Matney recognized for excellence in math teaching
Each year, the Ohio Council of Teachers and Mathematics recognizes outstanding teachers, professors, emerging leaders and friends of mathematics. At this year’s OCTM 68th annual conference held last month, Dr. Gabriel Matney, a professor in Bowling Green State University’s School of Teaching and Learning, was the single mathematics professor in Ohio to receive the Kenneth Cummins Award of Excellence in Mathematics Teaching.
The award for exemplary mathematics teaching is given by the OCTM to a college-level teacher of mathematics and/or mathematics education in the state of Ohio. To be considered for the award, the teacher must have been nominated by a member of OCTM. It is named after the late Dr. Kenneth Cummins, a mathematics faculty member at Kent State University who was well known in the mathematics community for his outstanding teaching. He was widely known for conducting summer and academic year institutes for high school mathematics teachers in which he reached a large number of teachers throughout the state.
Like Cummins, Matney has been intensely involved in teacher professional development around Ohio. With his BGSU colleague Dr. Jonathan Bostic, he has used Ohio Department of Education grants to help Ohio math teachers deepen their own mathematics knowledge and their classroom skills to promote student learning and help them meet the Common Core state standards. Matney also spearheaded a 2013 memorandum of understanding with Thailand’s Kamphaeng Phet Rajabhat University to exchange information between students and faculty on mathematical research projects, educational best practices and culture.
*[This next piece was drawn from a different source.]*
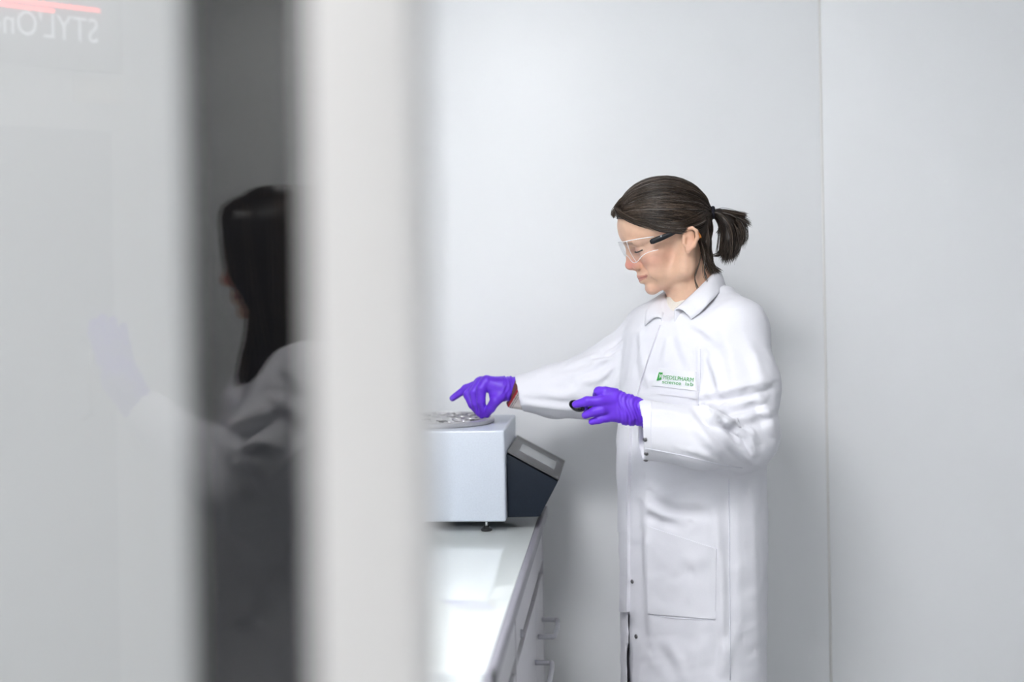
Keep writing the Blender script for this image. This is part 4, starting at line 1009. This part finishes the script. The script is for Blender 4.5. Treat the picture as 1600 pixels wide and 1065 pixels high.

This has resulted in visits by students and faculty between the two countries, greatly broadening BGSU students’ perspectives on teaching and learning as well as their global understanding.
Matney has been a BGSU faculty member since 2011, with areas of expertise including K-12 mathematics education, authenticity and fluency, in addition to teacher professional development.
He said he is humbled to receive the Kenneth Cummins award.
“We have many amazing college professors in Ohio, and to be honored among them is truly edifying," he said. "It was particularly special for me that my department chair, colleagues, 15 of my current BGSU students, and six BGSU alumni drove to Akron to sit with me at the awards banquet. My students offer me daily inspiration.”
He added that he is proud of College of Education and Human Development students who are world-class and make him “the happiest of mentors.”